Straub is no stranger to controversy. Last year, he was sued by developer Mark Bellissimo, who wanted to exercise his option to buy the Palm Beach Polo Equestrian Club. The two eventually settled, and Straub sold Bellissimo the property for $25 million.

And in July, 18 homeowners associations at the 2,200-acre Palm Beach Polo development filed suit against Straub, claiming his companies improperly levied a special assessment on homeowners and restricted access to community records. The suit called him the "self-proclaimed 'dictator' of Palm Beach Polo." At the time, Straub defended himself by saying the suit was lodged by a "dissident group" in the community.

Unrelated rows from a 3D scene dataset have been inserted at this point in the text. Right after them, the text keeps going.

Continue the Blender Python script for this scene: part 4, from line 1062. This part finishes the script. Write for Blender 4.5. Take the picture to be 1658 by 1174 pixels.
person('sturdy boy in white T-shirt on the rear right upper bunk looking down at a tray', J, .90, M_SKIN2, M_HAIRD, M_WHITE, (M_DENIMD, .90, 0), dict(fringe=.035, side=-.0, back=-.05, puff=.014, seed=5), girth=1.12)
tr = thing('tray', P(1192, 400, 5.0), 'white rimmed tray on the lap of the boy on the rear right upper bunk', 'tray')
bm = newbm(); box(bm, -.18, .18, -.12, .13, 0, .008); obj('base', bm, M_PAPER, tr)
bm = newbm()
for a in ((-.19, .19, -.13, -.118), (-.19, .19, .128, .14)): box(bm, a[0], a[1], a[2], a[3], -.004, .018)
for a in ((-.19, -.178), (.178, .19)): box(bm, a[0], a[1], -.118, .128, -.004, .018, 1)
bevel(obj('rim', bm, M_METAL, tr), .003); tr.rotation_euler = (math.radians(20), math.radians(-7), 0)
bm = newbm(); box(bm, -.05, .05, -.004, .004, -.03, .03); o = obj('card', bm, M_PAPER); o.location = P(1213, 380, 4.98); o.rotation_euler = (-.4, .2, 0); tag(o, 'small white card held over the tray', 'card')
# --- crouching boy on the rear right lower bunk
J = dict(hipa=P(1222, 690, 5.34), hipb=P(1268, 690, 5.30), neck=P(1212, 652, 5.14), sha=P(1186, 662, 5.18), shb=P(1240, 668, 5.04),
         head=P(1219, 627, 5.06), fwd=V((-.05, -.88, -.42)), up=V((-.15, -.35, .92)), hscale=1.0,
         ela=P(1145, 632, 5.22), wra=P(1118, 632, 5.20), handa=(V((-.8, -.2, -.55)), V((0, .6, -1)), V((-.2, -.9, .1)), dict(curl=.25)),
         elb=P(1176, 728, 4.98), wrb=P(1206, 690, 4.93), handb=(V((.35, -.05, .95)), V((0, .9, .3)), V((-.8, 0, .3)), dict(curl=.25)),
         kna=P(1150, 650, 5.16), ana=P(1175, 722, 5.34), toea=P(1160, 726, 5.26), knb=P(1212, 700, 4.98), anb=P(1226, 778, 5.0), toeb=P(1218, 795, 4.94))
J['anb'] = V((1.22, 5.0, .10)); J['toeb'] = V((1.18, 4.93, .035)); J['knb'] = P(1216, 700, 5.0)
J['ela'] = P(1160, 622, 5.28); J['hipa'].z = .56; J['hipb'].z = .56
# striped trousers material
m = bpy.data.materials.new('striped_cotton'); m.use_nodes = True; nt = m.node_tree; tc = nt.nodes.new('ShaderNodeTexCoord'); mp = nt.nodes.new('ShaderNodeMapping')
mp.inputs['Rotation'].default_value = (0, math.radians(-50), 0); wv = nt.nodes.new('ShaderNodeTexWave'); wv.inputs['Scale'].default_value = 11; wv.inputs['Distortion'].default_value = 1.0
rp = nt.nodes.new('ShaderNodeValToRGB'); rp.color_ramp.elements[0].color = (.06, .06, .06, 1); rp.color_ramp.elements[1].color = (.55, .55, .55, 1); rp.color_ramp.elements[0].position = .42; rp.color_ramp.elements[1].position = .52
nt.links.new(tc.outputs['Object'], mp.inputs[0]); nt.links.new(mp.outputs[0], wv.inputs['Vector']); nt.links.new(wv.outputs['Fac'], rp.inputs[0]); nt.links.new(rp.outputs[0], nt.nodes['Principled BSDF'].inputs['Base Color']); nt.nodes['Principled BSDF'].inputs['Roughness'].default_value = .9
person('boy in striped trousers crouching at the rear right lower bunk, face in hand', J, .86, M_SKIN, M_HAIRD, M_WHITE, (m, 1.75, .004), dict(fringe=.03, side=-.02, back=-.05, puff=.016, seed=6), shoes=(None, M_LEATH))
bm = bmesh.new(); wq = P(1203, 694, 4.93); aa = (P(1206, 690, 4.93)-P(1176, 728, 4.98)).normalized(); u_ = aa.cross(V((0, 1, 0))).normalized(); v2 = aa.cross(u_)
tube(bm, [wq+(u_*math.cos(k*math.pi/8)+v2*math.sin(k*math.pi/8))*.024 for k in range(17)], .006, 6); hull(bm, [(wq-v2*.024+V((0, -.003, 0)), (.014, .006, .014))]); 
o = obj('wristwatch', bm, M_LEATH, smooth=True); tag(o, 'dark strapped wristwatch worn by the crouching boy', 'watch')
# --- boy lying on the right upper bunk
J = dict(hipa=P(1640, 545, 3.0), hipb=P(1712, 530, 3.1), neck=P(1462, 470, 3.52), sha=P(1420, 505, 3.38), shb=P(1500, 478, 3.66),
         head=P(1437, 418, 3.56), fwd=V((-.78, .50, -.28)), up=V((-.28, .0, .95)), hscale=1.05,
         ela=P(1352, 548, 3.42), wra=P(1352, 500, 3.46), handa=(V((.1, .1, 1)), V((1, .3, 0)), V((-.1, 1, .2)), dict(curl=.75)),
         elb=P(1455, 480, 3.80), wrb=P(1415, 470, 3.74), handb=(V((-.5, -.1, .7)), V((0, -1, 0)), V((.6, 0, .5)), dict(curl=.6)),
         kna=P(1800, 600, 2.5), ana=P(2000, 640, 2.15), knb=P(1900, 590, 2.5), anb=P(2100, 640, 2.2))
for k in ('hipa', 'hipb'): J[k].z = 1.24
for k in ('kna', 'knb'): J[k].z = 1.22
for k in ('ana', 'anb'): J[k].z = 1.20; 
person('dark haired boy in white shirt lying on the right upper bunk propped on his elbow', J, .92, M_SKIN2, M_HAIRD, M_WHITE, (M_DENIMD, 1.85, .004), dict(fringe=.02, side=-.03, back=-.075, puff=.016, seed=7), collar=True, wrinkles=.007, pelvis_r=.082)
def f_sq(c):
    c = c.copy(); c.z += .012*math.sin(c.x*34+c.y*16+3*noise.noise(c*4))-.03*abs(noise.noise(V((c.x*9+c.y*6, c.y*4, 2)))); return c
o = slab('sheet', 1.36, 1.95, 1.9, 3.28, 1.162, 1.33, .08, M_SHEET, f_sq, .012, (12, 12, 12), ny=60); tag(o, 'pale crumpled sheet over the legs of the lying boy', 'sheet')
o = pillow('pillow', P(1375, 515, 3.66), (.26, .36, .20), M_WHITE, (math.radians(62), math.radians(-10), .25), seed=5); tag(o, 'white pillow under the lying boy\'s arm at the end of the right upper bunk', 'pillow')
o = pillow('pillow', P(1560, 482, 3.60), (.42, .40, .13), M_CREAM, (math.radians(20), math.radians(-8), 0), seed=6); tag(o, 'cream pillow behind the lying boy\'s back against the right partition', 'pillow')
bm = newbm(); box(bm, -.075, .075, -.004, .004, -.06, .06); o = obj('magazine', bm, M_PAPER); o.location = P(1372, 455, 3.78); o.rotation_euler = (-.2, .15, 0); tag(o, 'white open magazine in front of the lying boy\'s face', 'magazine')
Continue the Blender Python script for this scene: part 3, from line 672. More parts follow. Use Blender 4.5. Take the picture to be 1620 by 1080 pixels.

The bottom line, D'Erasmo said, is that Martin Downs' membership is less than half of what it used to be, and the club had to sell to avoid going belly-up. Though there were other bidders for the property, those parties wanted to take the golf courses public, and that ruled them out as options, he claimed.

"If he didn't buy it, and we didn't sell it, the bank would have owned it," D'Erasmo said. "That's how close it is, and that's how close it was."